> [Supplied entries]:
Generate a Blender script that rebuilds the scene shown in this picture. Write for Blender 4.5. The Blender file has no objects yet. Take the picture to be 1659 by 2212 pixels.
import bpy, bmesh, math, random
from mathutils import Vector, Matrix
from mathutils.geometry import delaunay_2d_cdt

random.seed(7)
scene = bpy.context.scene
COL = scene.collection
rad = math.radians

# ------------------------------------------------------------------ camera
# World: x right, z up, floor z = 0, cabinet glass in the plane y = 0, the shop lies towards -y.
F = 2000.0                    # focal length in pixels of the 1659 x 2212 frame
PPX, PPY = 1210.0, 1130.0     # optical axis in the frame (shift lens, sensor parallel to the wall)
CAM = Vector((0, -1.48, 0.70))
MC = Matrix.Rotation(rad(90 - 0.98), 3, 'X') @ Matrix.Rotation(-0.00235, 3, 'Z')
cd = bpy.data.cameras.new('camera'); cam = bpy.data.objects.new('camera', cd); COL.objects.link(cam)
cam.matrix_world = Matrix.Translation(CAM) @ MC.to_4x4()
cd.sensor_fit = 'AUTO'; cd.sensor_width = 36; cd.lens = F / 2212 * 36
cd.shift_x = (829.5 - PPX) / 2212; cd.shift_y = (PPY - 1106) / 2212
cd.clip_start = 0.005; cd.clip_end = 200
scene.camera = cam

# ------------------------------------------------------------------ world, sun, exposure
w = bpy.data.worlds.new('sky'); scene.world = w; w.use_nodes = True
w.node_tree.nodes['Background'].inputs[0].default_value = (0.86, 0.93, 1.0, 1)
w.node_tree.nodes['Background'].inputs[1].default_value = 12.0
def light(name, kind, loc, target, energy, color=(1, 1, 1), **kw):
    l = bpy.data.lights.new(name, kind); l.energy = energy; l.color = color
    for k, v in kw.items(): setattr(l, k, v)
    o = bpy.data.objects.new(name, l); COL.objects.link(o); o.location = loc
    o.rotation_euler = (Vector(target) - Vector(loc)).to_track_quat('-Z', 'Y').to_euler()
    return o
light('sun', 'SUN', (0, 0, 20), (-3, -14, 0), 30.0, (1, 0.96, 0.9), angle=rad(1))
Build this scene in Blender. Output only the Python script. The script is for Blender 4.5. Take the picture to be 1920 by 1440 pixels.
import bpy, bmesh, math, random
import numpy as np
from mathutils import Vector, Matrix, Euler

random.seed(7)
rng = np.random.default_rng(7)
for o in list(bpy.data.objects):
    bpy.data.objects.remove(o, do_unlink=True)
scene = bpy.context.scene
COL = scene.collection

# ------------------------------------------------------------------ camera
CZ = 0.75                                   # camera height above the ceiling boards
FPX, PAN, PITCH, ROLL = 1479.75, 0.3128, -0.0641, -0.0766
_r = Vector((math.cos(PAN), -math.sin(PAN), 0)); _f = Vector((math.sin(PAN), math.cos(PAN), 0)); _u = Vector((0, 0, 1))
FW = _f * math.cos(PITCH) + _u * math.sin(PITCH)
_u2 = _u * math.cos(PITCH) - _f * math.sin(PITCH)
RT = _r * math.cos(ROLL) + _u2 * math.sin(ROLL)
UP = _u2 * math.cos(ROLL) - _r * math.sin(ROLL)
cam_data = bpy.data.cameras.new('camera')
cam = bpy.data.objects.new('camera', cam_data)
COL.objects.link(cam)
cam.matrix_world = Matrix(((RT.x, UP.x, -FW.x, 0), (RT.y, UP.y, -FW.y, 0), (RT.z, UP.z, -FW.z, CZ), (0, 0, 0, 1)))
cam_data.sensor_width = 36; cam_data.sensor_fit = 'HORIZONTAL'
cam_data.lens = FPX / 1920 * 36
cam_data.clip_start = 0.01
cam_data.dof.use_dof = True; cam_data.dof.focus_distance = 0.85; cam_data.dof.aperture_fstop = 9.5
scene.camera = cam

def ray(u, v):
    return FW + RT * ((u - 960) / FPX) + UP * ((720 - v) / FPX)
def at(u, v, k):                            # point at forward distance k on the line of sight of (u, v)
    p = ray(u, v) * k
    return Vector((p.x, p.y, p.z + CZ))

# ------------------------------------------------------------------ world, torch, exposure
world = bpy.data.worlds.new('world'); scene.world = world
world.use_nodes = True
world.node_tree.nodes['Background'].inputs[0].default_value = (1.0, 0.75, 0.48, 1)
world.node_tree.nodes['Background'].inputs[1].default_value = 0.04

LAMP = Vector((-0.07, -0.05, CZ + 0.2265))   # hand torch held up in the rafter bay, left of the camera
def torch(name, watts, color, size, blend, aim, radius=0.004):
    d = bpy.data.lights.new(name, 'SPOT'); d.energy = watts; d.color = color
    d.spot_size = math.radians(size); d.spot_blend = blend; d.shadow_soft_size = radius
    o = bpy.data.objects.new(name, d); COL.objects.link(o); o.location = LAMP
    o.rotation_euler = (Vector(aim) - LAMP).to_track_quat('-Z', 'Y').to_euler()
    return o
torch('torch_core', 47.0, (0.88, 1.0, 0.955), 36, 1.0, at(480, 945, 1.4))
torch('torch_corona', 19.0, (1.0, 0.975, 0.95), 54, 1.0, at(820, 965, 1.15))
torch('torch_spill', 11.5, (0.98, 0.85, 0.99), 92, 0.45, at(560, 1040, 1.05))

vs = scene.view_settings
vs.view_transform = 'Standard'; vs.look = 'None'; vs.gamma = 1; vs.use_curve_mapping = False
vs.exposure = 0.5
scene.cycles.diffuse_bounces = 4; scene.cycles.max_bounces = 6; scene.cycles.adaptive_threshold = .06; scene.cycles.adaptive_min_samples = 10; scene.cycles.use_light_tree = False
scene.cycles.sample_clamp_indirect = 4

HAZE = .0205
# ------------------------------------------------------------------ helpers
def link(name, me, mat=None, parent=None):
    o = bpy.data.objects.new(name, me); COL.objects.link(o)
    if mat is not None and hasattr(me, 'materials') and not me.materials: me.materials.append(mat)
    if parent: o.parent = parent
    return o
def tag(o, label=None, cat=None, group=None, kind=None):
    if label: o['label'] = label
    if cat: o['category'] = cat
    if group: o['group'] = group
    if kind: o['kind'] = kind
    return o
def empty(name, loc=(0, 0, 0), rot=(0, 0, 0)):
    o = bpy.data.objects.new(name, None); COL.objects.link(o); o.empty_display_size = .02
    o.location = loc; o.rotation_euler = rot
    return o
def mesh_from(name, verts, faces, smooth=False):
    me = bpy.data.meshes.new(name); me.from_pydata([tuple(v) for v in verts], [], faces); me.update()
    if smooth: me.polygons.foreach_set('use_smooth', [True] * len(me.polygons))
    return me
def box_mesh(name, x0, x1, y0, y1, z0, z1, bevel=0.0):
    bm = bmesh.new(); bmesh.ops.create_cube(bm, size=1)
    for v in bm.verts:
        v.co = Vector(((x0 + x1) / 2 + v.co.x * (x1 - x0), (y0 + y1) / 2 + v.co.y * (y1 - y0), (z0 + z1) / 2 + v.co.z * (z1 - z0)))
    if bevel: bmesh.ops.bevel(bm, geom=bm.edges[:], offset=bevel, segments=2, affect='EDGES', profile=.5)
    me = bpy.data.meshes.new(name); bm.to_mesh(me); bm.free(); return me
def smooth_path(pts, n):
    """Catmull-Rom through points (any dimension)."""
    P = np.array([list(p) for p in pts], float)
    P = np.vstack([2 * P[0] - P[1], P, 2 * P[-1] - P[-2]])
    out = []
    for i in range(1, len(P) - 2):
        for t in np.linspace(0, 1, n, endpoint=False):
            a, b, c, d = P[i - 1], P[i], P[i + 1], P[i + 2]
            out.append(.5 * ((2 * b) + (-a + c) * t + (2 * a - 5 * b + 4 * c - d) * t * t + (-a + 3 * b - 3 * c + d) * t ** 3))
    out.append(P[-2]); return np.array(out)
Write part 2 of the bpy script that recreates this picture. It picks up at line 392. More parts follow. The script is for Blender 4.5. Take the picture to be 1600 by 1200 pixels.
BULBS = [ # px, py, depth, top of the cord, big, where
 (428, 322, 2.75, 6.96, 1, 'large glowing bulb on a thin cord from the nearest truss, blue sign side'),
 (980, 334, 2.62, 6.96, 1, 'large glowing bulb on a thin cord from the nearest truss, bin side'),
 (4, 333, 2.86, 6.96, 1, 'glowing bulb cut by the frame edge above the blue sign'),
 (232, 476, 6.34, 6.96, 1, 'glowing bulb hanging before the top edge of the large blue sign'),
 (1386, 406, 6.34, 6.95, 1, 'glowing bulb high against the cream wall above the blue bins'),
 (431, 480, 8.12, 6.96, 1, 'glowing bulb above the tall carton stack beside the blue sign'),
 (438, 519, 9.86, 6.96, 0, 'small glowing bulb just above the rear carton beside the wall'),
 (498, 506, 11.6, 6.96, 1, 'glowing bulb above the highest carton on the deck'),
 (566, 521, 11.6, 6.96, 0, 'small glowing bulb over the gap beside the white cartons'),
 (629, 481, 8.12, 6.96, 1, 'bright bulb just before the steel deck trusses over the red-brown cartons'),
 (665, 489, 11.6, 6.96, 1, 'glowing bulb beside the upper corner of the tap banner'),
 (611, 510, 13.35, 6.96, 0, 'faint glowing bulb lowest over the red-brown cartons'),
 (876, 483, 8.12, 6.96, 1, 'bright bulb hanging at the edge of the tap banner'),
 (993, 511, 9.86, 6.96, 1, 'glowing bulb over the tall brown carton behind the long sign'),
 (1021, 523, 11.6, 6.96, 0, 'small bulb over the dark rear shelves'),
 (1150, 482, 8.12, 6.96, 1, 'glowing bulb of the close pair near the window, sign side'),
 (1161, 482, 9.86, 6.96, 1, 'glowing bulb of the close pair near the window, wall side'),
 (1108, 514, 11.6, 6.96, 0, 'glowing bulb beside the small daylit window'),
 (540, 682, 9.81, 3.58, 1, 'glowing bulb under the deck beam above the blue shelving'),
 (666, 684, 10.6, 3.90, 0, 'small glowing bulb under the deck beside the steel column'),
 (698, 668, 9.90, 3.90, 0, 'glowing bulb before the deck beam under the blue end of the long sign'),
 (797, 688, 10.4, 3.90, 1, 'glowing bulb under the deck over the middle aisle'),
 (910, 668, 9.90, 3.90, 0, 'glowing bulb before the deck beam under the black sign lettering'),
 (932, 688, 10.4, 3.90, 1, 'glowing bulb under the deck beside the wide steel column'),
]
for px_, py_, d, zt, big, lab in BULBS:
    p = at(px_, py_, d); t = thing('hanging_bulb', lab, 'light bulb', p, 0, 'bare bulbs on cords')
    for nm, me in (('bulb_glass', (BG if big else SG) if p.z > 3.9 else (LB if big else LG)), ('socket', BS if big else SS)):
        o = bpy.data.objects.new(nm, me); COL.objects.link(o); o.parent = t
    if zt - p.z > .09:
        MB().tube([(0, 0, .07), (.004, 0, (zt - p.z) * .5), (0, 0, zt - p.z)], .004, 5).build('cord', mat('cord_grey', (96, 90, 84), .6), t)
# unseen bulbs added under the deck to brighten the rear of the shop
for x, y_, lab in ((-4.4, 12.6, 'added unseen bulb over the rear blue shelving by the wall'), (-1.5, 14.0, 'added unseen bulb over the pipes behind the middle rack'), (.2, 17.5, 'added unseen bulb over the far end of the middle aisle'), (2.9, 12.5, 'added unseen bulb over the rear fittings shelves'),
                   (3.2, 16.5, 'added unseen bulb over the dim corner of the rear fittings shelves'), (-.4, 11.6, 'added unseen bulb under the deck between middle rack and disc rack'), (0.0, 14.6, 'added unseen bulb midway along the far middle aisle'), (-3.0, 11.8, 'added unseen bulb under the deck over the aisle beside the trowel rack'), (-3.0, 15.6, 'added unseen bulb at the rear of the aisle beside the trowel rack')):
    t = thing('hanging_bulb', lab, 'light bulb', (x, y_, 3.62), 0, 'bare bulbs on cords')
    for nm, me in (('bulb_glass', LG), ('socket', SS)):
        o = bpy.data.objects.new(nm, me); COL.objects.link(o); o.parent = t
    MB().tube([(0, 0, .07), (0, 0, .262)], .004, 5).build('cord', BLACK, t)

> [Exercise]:
Return each line in the records that holds the string "pixels".

> [The completed task]:
Generate a Blender script that rebuilds the scene shown in this picture. Write for Blender 4.5. The Blender file has no objects yet. Take the picture to be 1659 by 2212 pixels.
F = 2000.0                    # focal length in pixels of the 1659 x 2212 frame
Build this scene in Blender. Output only the Python script. The script is for Blender 4.5. Take the picture to be 1920 by 1440 pixels.
Write part 2 of the bpy script that recreates this picture. It picks up at line 392. More parts follow. The script is for Blender 4.5. Take the picture to be 1600 by 1200 pixels.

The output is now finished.